Num final de tarde de céu azul e clima ameno fui, com minha família, assistir a uma apresentação de um grande músico no Parque do Ibirapuera. O concerto se daria na parte externa do magnífico auditório projetado por Oscar Niemeyer.
Ao nos aproximarmos da marquise do parque, também desenhada por Niemeyer, deparamos com um amplo número de viaturas e guardas metropolitanos que circundavam milhares de jovens, sobretudo da periferia, que se reúnem naquele espaço todos os domingos.
O clima parecia tenso e a estética era opressora, em forte contraste com o clima relaxado do gramado, onde o público de Philip Glass aguardava o início da apresentação, circundado apenas por ipês e acácias em florada. A proximidade geográfica era inversamente proporcional à segregação dos dois grupos. Perguntei a um dos guardas o que estava acontecendo e ele me respondeu: “apenas rotina”.
Lembrei-me imediatamente do livro “A Formação de Jovens Violentos”, recentemente publicado pelo sociólogo e jornalista Marcos Rolim, que busca compreender as razões que levam muitos jovens a empregar a violência extrema no seu cotidiano. Nos últimos 20 anos mais de 1 milhão de pessoas foram vítimas de homicídio no Brasil, apenas para destacar a faceta mais dramática de nossa violência. Em sua grande maioria os mortos são
jovens, negros, que habitam nossas periferias sociais, o que demonstra um claro processo de banalização dessas vidas.

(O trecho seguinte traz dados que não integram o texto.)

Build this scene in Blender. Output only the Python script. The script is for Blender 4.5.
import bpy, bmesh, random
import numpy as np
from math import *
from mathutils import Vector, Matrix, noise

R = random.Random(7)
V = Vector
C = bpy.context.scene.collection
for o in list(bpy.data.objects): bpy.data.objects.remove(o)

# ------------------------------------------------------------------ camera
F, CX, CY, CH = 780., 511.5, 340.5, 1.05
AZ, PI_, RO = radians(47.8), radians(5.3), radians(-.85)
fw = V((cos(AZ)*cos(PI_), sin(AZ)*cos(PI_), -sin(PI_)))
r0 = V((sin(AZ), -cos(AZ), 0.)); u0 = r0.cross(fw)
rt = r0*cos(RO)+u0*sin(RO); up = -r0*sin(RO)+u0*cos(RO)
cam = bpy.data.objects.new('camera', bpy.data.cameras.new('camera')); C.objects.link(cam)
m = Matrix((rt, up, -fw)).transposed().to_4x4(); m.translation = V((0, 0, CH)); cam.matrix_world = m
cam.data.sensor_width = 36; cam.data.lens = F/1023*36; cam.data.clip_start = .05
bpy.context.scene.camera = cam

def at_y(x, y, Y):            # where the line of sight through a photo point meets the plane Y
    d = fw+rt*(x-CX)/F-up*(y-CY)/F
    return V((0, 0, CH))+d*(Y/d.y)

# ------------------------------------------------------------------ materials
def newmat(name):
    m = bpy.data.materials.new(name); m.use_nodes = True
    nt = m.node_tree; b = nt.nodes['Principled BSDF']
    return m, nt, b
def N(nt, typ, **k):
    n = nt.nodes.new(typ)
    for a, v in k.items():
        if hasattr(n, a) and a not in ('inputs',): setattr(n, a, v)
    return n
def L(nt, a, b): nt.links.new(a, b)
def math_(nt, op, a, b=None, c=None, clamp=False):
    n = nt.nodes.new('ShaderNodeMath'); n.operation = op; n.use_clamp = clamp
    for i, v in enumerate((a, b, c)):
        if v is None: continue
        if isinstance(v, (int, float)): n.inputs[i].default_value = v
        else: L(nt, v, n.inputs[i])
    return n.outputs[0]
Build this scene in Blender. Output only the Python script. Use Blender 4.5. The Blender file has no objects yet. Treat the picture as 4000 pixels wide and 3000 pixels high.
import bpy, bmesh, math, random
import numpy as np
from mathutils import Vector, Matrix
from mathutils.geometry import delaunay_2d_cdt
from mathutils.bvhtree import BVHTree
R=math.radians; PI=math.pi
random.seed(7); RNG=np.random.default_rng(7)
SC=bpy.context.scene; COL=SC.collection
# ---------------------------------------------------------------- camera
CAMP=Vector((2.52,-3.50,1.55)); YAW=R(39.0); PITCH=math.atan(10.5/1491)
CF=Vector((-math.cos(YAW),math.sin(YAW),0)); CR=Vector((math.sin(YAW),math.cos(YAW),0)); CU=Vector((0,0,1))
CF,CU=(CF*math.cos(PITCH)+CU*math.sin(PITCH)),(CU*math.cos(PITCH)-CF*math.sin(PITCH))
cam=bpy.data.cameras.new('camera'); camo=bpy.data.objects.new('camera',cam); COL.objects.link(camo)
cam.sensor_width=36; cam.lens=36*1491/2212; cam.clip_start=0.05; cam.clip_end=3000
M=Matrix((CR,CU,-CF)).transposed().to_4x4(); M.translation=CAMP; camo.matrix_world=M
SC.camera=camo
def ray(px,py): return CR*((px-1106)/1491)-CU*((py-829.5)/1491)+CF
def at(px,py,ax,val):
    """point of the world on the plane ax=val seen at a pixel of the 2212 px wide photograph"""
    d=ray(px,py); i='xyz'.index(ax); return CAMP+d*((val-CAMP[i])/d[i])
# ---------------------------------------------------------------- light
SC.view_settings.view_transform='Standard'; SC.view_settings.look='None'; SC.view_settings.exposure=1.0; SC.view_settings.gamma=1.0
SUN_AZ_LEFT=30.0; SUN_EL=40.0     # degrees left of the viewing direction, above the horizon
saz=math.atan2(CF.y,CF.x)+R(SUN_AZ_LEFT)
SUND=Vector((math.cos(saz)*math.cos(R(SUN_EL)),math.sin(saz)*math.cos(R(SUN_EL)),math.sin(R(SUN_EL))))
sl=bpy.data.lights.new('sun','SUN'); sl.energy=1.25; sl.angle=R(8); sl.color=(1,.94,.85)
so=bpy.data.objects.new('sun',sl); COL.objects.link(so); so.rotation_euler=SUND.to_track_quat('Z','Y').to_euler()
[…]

Marcos Rolim se dispôs a ouvir, por meio de entrevistas em profundidade, 17 jovens violentos, envolvidos em homicídios, latrocínios e estupros, internos na FASE, antiga FEBEM, de Porto Alegre. Os depoimentos desvendam uma trajetória comum, marcada pelo desalento, a violência e o fracasso.
A quase totalidade desses jovens conheceu a violência em casa. Foram vítimas de pais e padrastos. Viram irmãos morrer nas mãos de traficantes e da polícia. As mães são os únicos elos afetivos. Também deixaram a escola muito cedo, sendo socializados a partir dos 12, 13 anos pelo tráfico, onde adquiriram suas identidades e valores. Conheceram a polícia muito cedo. Invariavelmente experimentaram a violência policial, até se tornarem “sócios” por intermédio da extorsão e de corrupção.
A investigação não parou por aí. Marcos Rolim também entrevistou em profundidade amigos de infância desses jovens que, entretanto, não se envolveram com o crime. Em comum, as dificuldades econômicas e a vida em zonas de risco. As trajetórias se distinguem, no entanto, pela ausência de violência familiar na história desses jovens, por uma experiência escolar positiva e, sobretudo, por não terem sido capturados pelo microssistema do tráfico e do arbítrio institucional, onde seus amigos foram ao mesmo tempo submetidos e treinados dentro de uma rotina de extrema violência.
Voltamos para casa com dois sentimentos e uma certeza. De um lado, contentes pelo privilégio de partilhar a sublime música de Philip Glass com milhares de pessoas no parque. De outro, moralmente constrangidos por termos testemunhado a rotina da opressão e da vigilância, que apenas empurra tantos jovens para uma socialização perversa, que conduz inevitavelmente a mais violência. E a certeza de que esses mundos aparentemente apartados estão, na verdade, estruturalmente imbricados.